Tuesday, December 15, 2015

The Good Dinosaur Review





At some point while I was watching The Good Dinosaur, it occurred to me that I had a choice. I was either going to be the cynical negative guy who couldn't get past the fact that the plot is pretty much ripped from The Lion King and that it had a pretty simplistic story that felt familiar, or I was going to be the guy who let the positives outweigh all of that. The guy who lets a warm, inviting tale of friendship, loyalty, bravery and love wash over me and be able to say sure, this has been done before, but that doesn't mean doing it again was a poor decision.

The real obstacle that The Good Dinosaur is forced to overcome is living in the shadow of its 2015 Pixar counterpart, the insanely original and smart Inside Out, a work that at the midway point of December remains one of the finest films of the year. It was impossible and implausible for this film to reach those standards but the comparisons were guaranteed to be there, as this is the first time in the history of the studio that two movies were released over the course of the same calendar hanging on your wall.

So I walked in with lowered expectations, asking for entertainment and a fine slice of animation but nothing game changing. I walked out pleased as punch. 




On a visual level The Good Dinosaur is spectacular. It is probably Pixar's finest feast for the eyes since the dawn of the studio, a wondrous blend of gorgeously rendered animated characters moving through landscapes that feel impossibly real. It's like seeing computer animation roam a nature documentary which sounds like it could be jarring yet somehow it all feels strangely perfect. Even when the story lacked any sort of fresh appeal, I couldn't look away from the images on display.

What surprised me most was the ability of the film to strike an emotional chord with me despite suffering from a familiarity complex and having to deal with character interactions similar to those found in WALL-E, where the lack of traditional communication didn't derail any chance of caring deeply and profoundly for the two adorable robots as they are falling in love. Here we have a dinosaur named Arlo and a small, primitive human child named Spot who does not deliver dialogue in the traditional sense and yet he conveys his feelings with surprising ease.
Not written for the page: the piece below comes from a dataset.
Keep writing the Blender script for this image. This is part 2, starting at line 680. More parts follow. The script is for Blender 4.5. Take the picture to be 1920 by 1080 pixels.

Near the end of the film these two characters are faced with an emotional decision and a tear or two fell from my eyes, and in this moment I realized that The Good Dinosaur had accomplished far more than I ever expected. I genuinely cared.




During that same scene, my 8 year old daughter sitting next to me couldn't control the emotion. It couldn't be contained. The tears poured from her eyes in a way that had never happened previously during a film, a little girl moved deeply by the friendship between a dinosaur and a boy. While we were driving home from the theater, my wife and I tried talking but we could barely get a word in, minute after minute, block after block, mile after mile the thoughts spilled from her little mouth as she talked about what she learned from the film and how movies aren't just for fun, they also teach lessons. I proudly listened to every word. I smiled the whole way home.

Then she said, "I know I am lucky because I have a lot of toys and stuff, but I'm most lucky because I have a family."

Cynical? Negative? Not a chance in hell. If this is lesser Pixar, consider us lucky.